### Stated task
Without including the pictures, copy out every line below.

------ Data lines ------

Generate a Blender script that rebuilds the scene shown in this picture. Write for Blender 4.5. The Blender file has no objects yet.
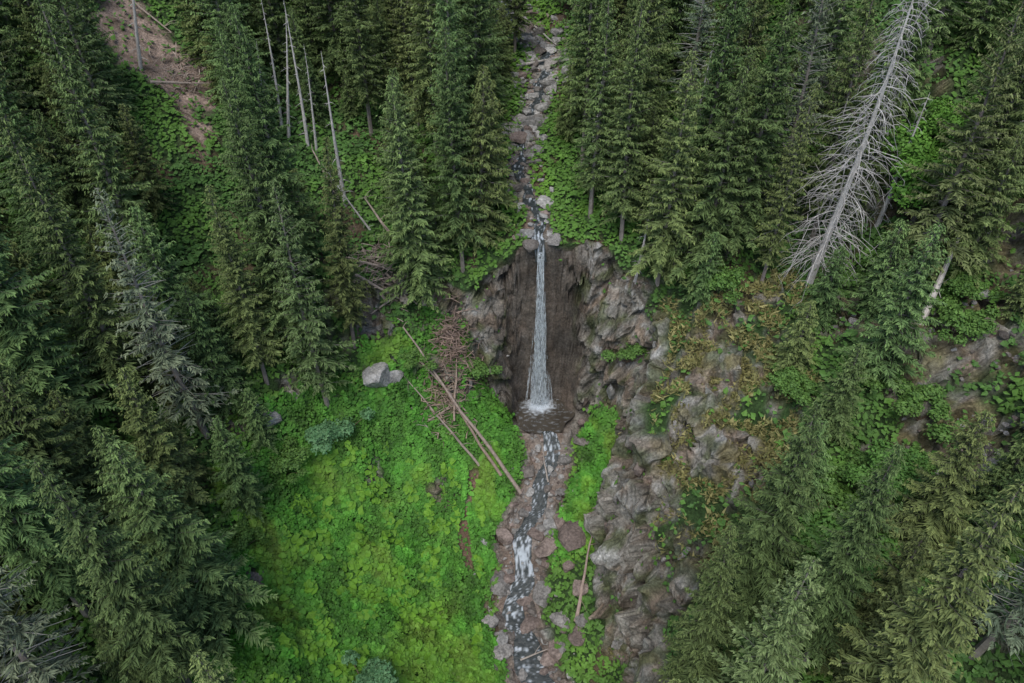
import bpy, bmesh, math, numpy as np
rng=np.random.default_rng(7)
G=rng.normal(size=(32,32,32,3)); G/=np.linalg.norm(G,axis=-1,keepdims=True)
def pn(x,y,z):
    xi=np.floor(x).astype(int);yi=np.floor(y).astype(int);zi=np.floor(z).astype(int)
    xf=x-xi;yf=y-yi;zf_=z-zi
    u=xf**3*(xf*(xf*6-15)+10);v=yf**3*(yf*(yf*6-15)+10);w=zf_**3*(zf_*(zf_*6-15)+10)
    r=0
    for a in(0,1):
        for b in(0,1):
            for c in(0,1):
                g=G[(xi+a)%32,(yi+b)%32,(zi+c)%32]
                r=r+(g[...,0]*(xf-a)+g[...,1]*(yf-b)+g[...,2]*(zf_-c))*(u if a else 1-u)*(v if b else 1-v)*(w if c else 1-w)
    return r*1.5
def fbm(x,y,z,o=4):
    s=0;a=1.0
    for i in range(o):
        s=s+a*pn(x*2**i+i*7.3,y*2**i+i*3.1,z*2**i+i*5.7);a*=.5
    return s
def ridge(x,y,z,o=4):
    s=0;a=1.0
    for i in range(o):
        s=s+a*(0.5-2*np.abs(pn(x*2**i+i*7.3,y*2**i+i*3.1,z*2**i+i*5.7)));a*=.5
    return s
H3=rng.random((32,32,32,7))
def facets(x,y,z):
    # fractured-rock blocks: every cell is a tilted plane; returns offset, edge distance, cell random
    p=np.stack([x,y,z],-1);ip=np.floor(p).astype(int);best=np.full(x.shape,9.);sec=np.full(x.shape,9.);val=np.zeros(x.shape);rnd=np.zeros(x.shape)
    for a in(-1,0,1):
        for b in(-1,0,1):
            for c in(-1,0,1):
                q=ip+np.array([a,b,c]);h=H3[q[...,0]%32,q[...,1]%32,q[...,2]%32]
                dv=p-(q+.15+.7*h[...,:3]);dd=(dv**2).sum(-1);nw=dd<best
                vv=(h[...,3]-.5)+((h[...,4:7]-.5)*dv).sum(-1)*1.3
                sec=np.where(nw,best,np.minimum(sec,dd));val=np.where(nw,vv,val);rnd=np.where(nw,h[...,4],rnd);best=np.where(nw,dd,best)
    return val,np.sqrt(sec)-np.sqrt(best),rnd
SY=[0,31.8,37.3,42.9,46,51.2,55.9,59.4,60.8,66,71,77,86.5,97,108,125,150,240]
SX=[4,2.66,.3,1.15,1.9,4.2,3.8,3.3,2.8,2.6,1.0,.9,3.0,5.0,-1,-4,-2,0]
def xc(y): return np.interp(y,SY,SX)
D=[-95,-65,-45,-32,-22,-14,-8,-4,-2,2,4,7,8.6,10.5,14,20,30,48,80,115]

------

### Exercise result
Generate a Blender script that rebuilds the scene shown in this picture. Write for Blender 4.5. The Blender file has no objects yet.
import bpy, bmesh, math, numpy as np
rng=np.random.default_rng(7)
G=rng.normal(size=(32,32,32,3)); G/=np.linalg.norm(G,axis=-1,keepdims=True)
def pn(x,y,z):
    xi=np.floor(x).astype(int);yi=np.floor(y).astype(int);zi=np.floor(z).astype(int)
    xf=x-xi;yf=y-yi;zf_=z-zi
    u=xf**3*(xf*(xf*6-15)+10);v=yf**3*(yf*(yf*6-15)+10);w=zf_**3*(zf_*(zf_*6-15)+10)
    r=0
    for a in(0,1):
        for b in(0,1):
            for c in(0,1):
                g=G[(xi+a)%32,(yi+b)%32,(zi+c)%32]
                r=r+(g[...,0]*(xf-a)+g[...,1]*(yf-b)+g[...,2]*(zf_-c))*(u if a else 1-u)*(v if b else 1-v)*(w if c else 1-w)
    return r*1.5
def fbm(x,y,z,o=4):
    s=0;a=1.0
    for i in range(o):
        s=s+a*pn(x*2**i+i*7.3,y*2**i+i*3.1,z*2**i+i*5.7);a*=.5
    return s
def ridge(x,y,z,o=4):
    s=0;a=1.0
    for i in range(o):
        s=s+a*(0.5-2*np.abs(pn(x*2**i+i*7.3,y*2**i+i*3.1,z*2**i+i*5.7)));a*=.5
    return s
H3=rng.random((32,32,32,7))
def facets(x,y,z):
    # fractured-rock blocks: every cell is a tilted plane; returns offset, edge distance, cell random
    p=np.stack([x,y,z],-1);ip=np.floor(p).astype(int);best=np.full(x.shape,9.);sec=np.full(x.shape,9.);val=np.zeros(x.shape);rnd=np.zeros(x.shape)
    for a in(-1,0,1):
        for b in(-1,0,1):
            for c in(-1,0,1):
                q=ip+np.array([a,b,c]);h=H3[q[...,0]%32,q[...,1]%32,q[...,2]%32]
                dv=p-(q+.15+.7*h[...,:3]);dd=(dv**2).sum(-1);nw=dd<best
                vv=(h[...,3]-.5)+((h[...,4:7]-.5)*dv).sum(-1)*1.3
                sec=np.where(nw,best,np.minimum(sec,dd));val=np.where(nw,vv,val);rnd=np.where(nw,h[...,4],rnd);best=np.where(nw,dd,best)
    return val,np.sqrt(sec)-np.sqrt(best),rnd
SY=[0,31.8,37.3,42.9,46,51.2,55.9,59.4,60.8,66,71,77,86.5,97,108,125,150,240]
SX=[4,2.66,.3,1.15,1.9,4.2,3.8,3.3,2.8,2.6,1.0,.9,3.0,5.0,-1,-4,-2,0]
def xc(y): return np.interp(y,SY,SX)
D=[-95,-65,-45,-32,-22,-14,-8,-4,-2,2,4,7,8.6,10.5,14,20,30,48,80,115]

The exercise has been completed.